Nom de plume

“What’s your name,’ Coraline asked the cat. ‘Look, I’m Coraline. Okay?’
‘Cats don’t have names,’ it said.
‘No?’ said Coraline.
‘No,’ said the cat. ‘Now you people have names. That’s because you don’t know who you are. We know who we are, so we don’t need names.”
-Neil Gaiman


I’ve been thinking about the words we use to distinguish ourselves, linguistically, from one another. Names. Now I know you’re expecting me to break out some hackneyed Shakespearean floral references, given my penchant for literary quotation. But I’m not going to do it. Nope.

As with most of my subject matter, this topic happened to come up incidentally in a couple of different contexts. In the first place, I was pondering the concept of the pseudonym. The nom de plume. Like many aspiring writers, even to those for whom publication will remain a pipe dream, (*ahem* yours truly included) there are daydreams of book covers. Lovely hard-bound volumes tastefully emblazoned with one’s name. But I’m not entirely sure that my printed creations should be labeled with the same drab old thing that’s on my driver’s license.

I suspect that my mental protest is twofold. One, I don’t particularly cherish my name in the first place. It just smacks of wholesome naivety. It’s a moniker that should belong to a large complacent farm dog. Not my style. If you follow me on Twitter, you have heard me gripe about this particular association before. No, I’d rather have something sleeker and more sophisticated. Perhaps somewhere in the recesses of my mind, I believe that I would be different. Less clumsy awkwardness, more cucumber-level coolness.

The second factor lies in the fact that I don’t really feel as though I own my name. And here’s where the oft-discussed fact of the matter arises. We are bestowed with a title by a parent. It isn’t something we choose, nor does it necessarily reflect who we are. Unless of course the nature of our name plays a role in the development of personality. Which, I tend to think has more to do with nurture by the parent who selected it, rather than the actual word itself. Yes, of course, people make a snap judgement about who you are based on what you’re called. But it isn’t simply because of the word itself. Instead, it is the cultural and social context associated with that particular name.

But, as per the usual, I digress. As a woman, the situation is only stickier, in that we have a complicated relationship with our surname, in some cases. There is a certain expectation in Western culture, at least, that the last names of women are somewhat disposable. After all, as soon as we marry, we will surely take on the identity of our husbands (to some degree). Whether or not we choose to do so is another source of judgement when it comes to public inspection.

In considering this, it occurred to me that surnames are a legacy of our male ancestors, and as such, your relationship to it is reflective of your level of familial closeness. Do you embrace your heritage? Your individual relatives? Is it something you wear with pride, or do you struggle with the desire to make your way in the world with a label of your own choosing? Shrugging off the heavy mantles of the past, do you shed your ancestral identity and start anew?

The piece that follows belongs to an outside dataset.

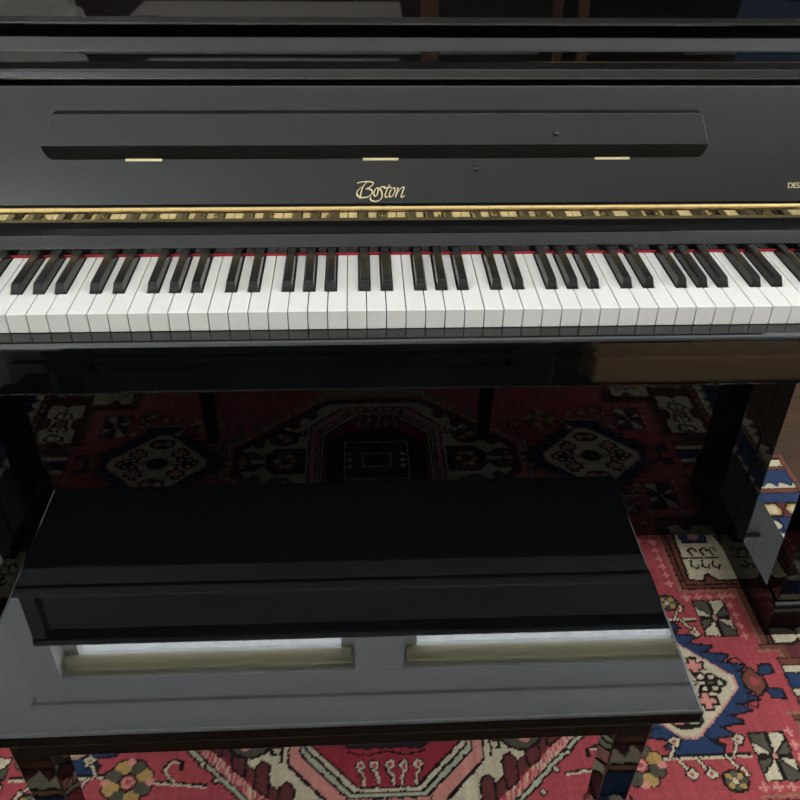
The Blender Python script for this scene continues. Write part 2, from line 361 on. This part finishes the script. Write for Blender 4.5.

So yes, I do have a diminutive list of names that I would choose. However, the prospect of this change is met with a tiny glimmer of hesitation. Because when your name is uttered in heated whispers against your ear by someone who you hold deep within your heart, there are few things that can match that level of intimacy. The source of consternation becomes beautiful, the pedestrian driver’s license appellation becomes akin to a sacred oath. So, while I may adopt an appropriately stylish nom de plume, (one that matches the sexy hardcover non-fiction bestseller of my dreams) I will keep my name for now.

“Living so that you beautify your name, even if it wasn’t beautiful to begin with… making it stand in people’s thoughts for something so lovely and pleasant that they never think of it by itself.”